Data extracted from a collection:
%%

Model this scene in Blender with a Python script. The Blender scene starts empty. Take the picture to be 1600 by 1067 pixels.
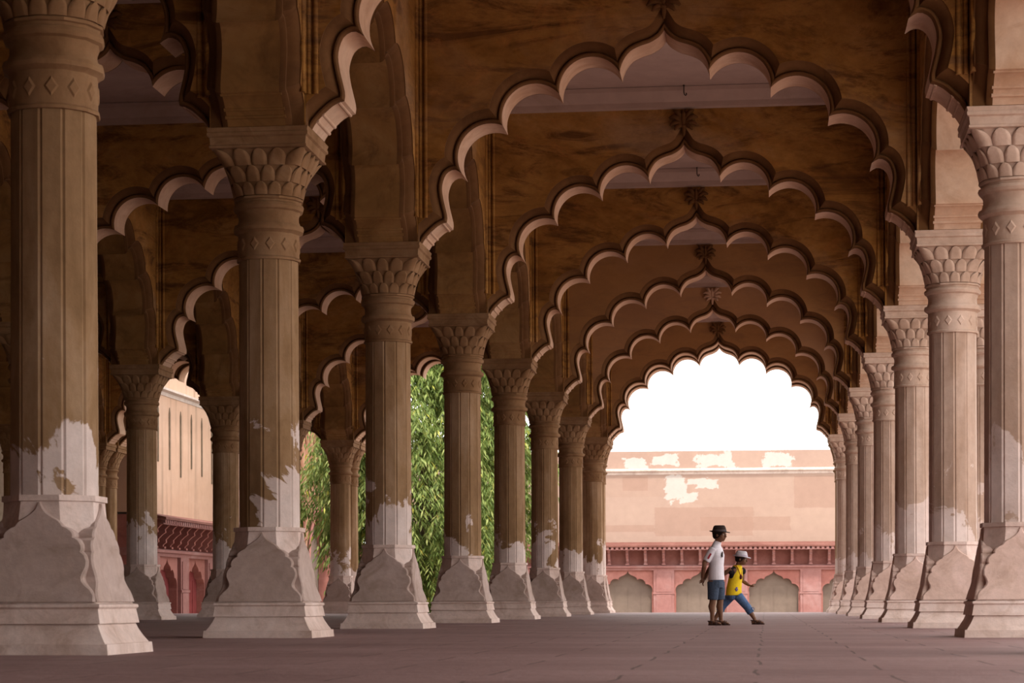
import bpy, bmesh, math, random
from mathutils import Vector, Matrix, Quaternion
random.seed(7)
PI = math.pi
U = 0.35                       # metres per layout unit (camera height)
C = bpy.context.scene.collection
SC = bpy.context.scene

# ------------------------------------------------------------------ camera
FPX = 3396.7
cam_d = bpy.data.cameras.new('camera'); cam = bpy.data.objects.new('camera', cam_d); C.objects.link(cam)
cam_d.sensor_width = 36; cam_d.sensor_fit = 'HORIZONTAL'; cam_d.lens = FPX / 1600 * 36
cam_d.shift_x = 0.0; cam_d.shift_y = 404.9 / 1600
cam_d.clip_start = 0.05; cam_d.clip_end = 1000
cam.matrix_world = (Matrix.Translation((3.525 * U, -40.96 * U, 1.0 * U)) @ Matrix.Rotation(0.1162, 4, 'Z')
                    @ Matrix.Rotation(PI / 2, 4, 'X') @ Matrix.Rotation(-0.0026, 4, 'Z'))
cam_d.dof.use_dof = True; cam_d.dof.focus_distance = 30.0; cam_d.dof.aperture_fstop = 6.3
SC.camera = cam

# ------------------------------------------------------------------ sky, sun, exposure
w = bpy.data.worlds.new('sky'); SC.world = w; w.use_nodes = True
bg = w.node_tree.nodes['Background']; bg.inputs[0].default_value = (1.0, 0.975, 0.955, 1); bg.inputs[1].default_value = 2.0
sun_d = bpy.data.lights.new('sun', 'SUN'); sun = bpy.data.objects.new('sun', sun_d); C.objects.link(sun)
sun_d.energy = 3.0; sun_d.angle = math.radians(4); sun_d.color = (1.0, 0.90, 0.80)
sun.rotation_euler = Vector((0.13, -0.42, 0.89)).to_track_quat('Z', 'Y').to_euler()
SC.view_settings.view_transform = 'Standard'; SC.view_settings.look = 'None'
SC.view_settings.exposure = 0.70; SC.view_settings.gamma = 1.0; SC.view_settings.use_curve_mapping = False
SC.cycles.use_denoising = True; SC.cycles.diffuse_bounces = 3; SC.cycles.max_bounces = 12
SC.cycles.sample_clamp_indirect = 6.0

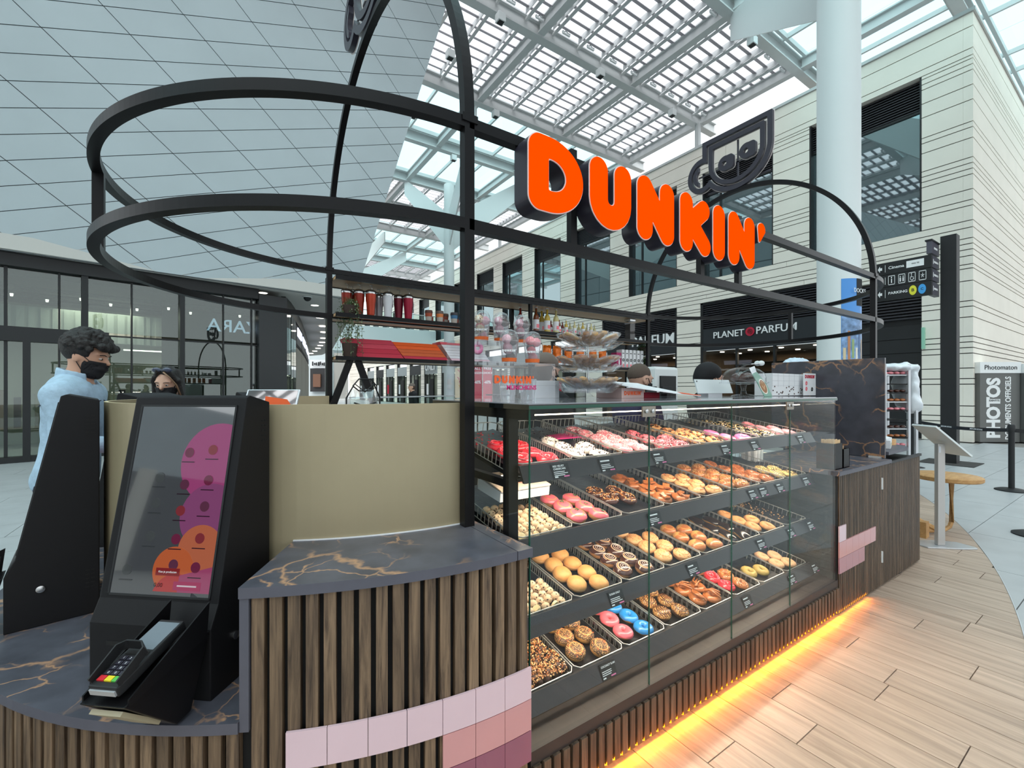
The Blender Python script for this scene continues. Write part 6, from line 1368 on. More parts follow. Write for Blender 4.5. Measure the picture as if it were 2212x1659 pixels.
pack(772, 872, 'stacked crimson folded cartons on the third shelf beside the plant', M['red'], .18, 4, [M['red'], M['red'], M['crim2'], M['crim2']])
pack(874, 968, 'stacked orange folded cartons in the middle of the third shelf', M['or2'], .17, 5, [M['red'], M['or2'], M['or2'], M['orangec'], M['orangec']])
pack(975, 1058, 'stacked pink and white cartons behind the steel post', M['pk2'], .2, 7, [M['pk2'], M['paper'], M['paper'], M['paper'], M['paper'], M['paper'], M['icoral']])
o = tor(.045, .022, -PI, PI, .5, n=26, k=9).build('hanging_ornament', M['ihot'], None, smooth='all', mtx=Matrix.Translation(aty(1032, 752, 4.02)) @ Matrix.Rotation(PI/2, 4, 'X')); tag(o, 'pink ring ornament hanging in front of the white cartons', 'ornament'); MB().sweep([(0, .05, 0), (0, .14, 0)], .004, .004, 4, (0, 0, 1)).build('string', M['lblack'], o)
# orange coffee bags and boxes, third shelf far half
for k, px in enumerate((1184, 1206, 1230, 1256, 1283, 1304)):
    q = aty(px, 775, 4.12); t = thing('coffee_bag', 'shiny orange coffee bag, %s along the third shelf' % ['first', 'second', 'third', 'fourth', 'fifth', 'sixth'][k], 'coffee bag', (q.x, 4.14, S3))
    c_ = crinkle(.125, .23, .07, 40+k); c_.v = [(x, z, y+.118) for x, y, z in c_.v]; c_.build('bag', mat('orange_foil', S(224, 112, 30), .25, .3, bump=.2, bscale=40) if k == 0 else bpy.data.materials['orange_foil'], t); MB().box((-.06, -.03, 0), (.06, .03, .03)).build('white_foot', M['paper'], t); text('DUNKIN', .03, M['lwhite'], t, (.04, -.037, .13), (0, 0, 1), (-1, 0, 0), .03, .001)
q = aty(1334, 775, 4.12); t = thing('carton', 'magenta carton with white bottle print on the third shelf', 'box', (q.x-.04, 4.1, S3)); MB().box((0, 0, 0), (.09, .1, .2)).build('body', mat('magenta_card', S(170, 20, 90), .5), t, bevel=.002); MB().sphere((.05, -.001, .07), (.012, .002, .045), 8, 6).build('bottle_print', M['paper'], t)
for k in range(6):
    q = aty(1346+8.2*k, 780, 4.1); t = thing('slim_carton', 'slim white carton with red ring print, %s of the row at the shelf end' % ['first', 'second', 'third', 'fourth', 'fifth', 'sixth'][k], 'box', (q.x-.02, 4.1, S3)); MB().box((0, 0, 0), (.047, .1, .245)).build('body', M['paper'], t, bevel=.001); MB().sphere((.025, -.001, .03), (.018, .002, .024), 10, 6).build('red_print', M['icoral'], t); o = tor(.015, .006, -PI, PI, .3, n=16, k=6).build('ring_print', M['lblack'], t); o.matrix_basis = Matrix.Translation((.025, -.002, .105)) @ Matrix.Rotation(PI/2, 4, 'X'); MB().box((.008, -.001, .19), (.04, 0, .2)).build('print_line', M['lblack'], t)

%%

### Objective
Everything from the first line of the records through the line containing "SC.camera = cam" should be reproduced exactly, apart from the pictures.

### Expected output
Model this scene in Blender with a Python script. The Blender scene starts empty. Take the picture to be 1600 by 1067 pixels.
import bpy, bmesh, math, random
from mathutils import Vector, Matrix, Quaternion
random.seed(7)
PI = math.pi
U = 0.35                       # metres per layout unit (camera height)
C = bpy.context.scene.collection
SC = bpy.context.scene

# ------------------------------------------------------------------ camera
FPX = 3396.7
cam_d = bpy.data.cameras.new('camera'); cam = bpy.data.objects.new('camera', cam_d); C.objects.link(cam)
cam_d.sensor_width = 36; cam_d.sensor_fit = 'HORIZONTAL'; cam_d.lens = FPX / 1600 * 36
cam_d.shift_x = 0.0; cam_d.shift_y = 404.9 / 1600
cam_d.clip_start = 0.05; cam_d.clip_end = 1000
cam.matrix_world = (Matrix.Translation((3.525 * U, -40.96 * U, 1.0 * U)) @ Matrix.Rotation(0.1162, 4, 'Z')
                    @ Matrix.Rotation(PI / 2, 4, 'X') @ Matrix.Rotation(-0.0026, 4, 'Z'))
cam_d.dof.use_dof = True; cam_d.dof.focus_distance = 30.0; cam_d.dof.aperture_fstop = 6.3
SC.camera = cam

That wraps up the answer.